2. Don’t jump ahead.
When someone brings you a concern, resist the urge to start solving before they’ve finished talking. You’ll understand the actual problem better, and they’ll leave feeling heard rather than handled.
3. Listen for what isn’t being said.
Tone, hesitation, what someone glosses over quickly — these are often more informative than the words themselves. A team member who says “everything’s fine” while clearly stressed is telling you something. Pay attention to that.
4. Ask better questions.
“Does that make sense?” gets you a yes or no. “What are you most concerned about?” opens a real conversation. The quality of your questions signals whether you’re genuinely curious or just going through the motions.
5. Close the loop.
If you say you’ll follow up, do it. Nothing signals inattention faster than dropping the ball on something a team member took a risk to share with you.

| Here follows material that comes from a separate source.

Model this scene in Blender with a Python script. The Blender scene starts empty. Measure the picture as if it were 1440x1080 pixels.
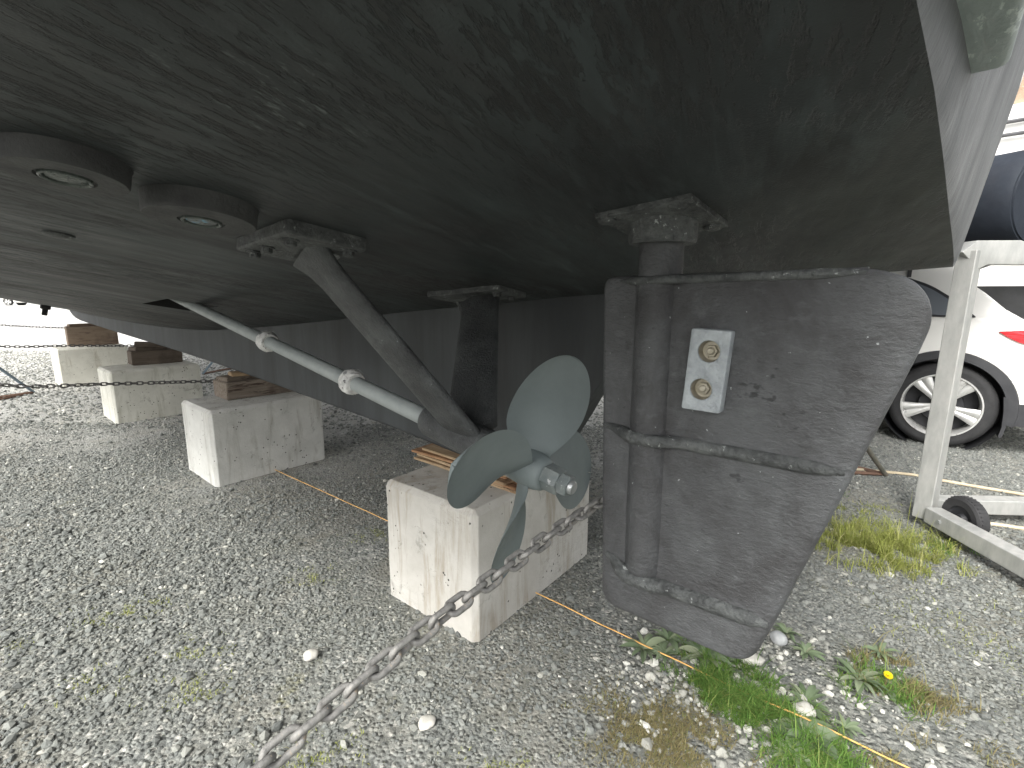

Listening is a Practice, Not a Personality Trait
Some leaders assume they’re either naturally good at listening or they’re not. That’s not how it works. Active listening is a skill, and like any skill, it gets rusty when you stop paying attention to it.
Start with one conversation this week. Pick someone on your team, set everything else aside for fifteen minutes, and focus entirely on what they’re saying. Notice the urge to jump in, to fix things, to redirect the conversation. Just notice it, and keep listening anyway.
You might be surprised what you learn.
What’s one thing your team has been trying to tell you that you haven’t quite heard yet?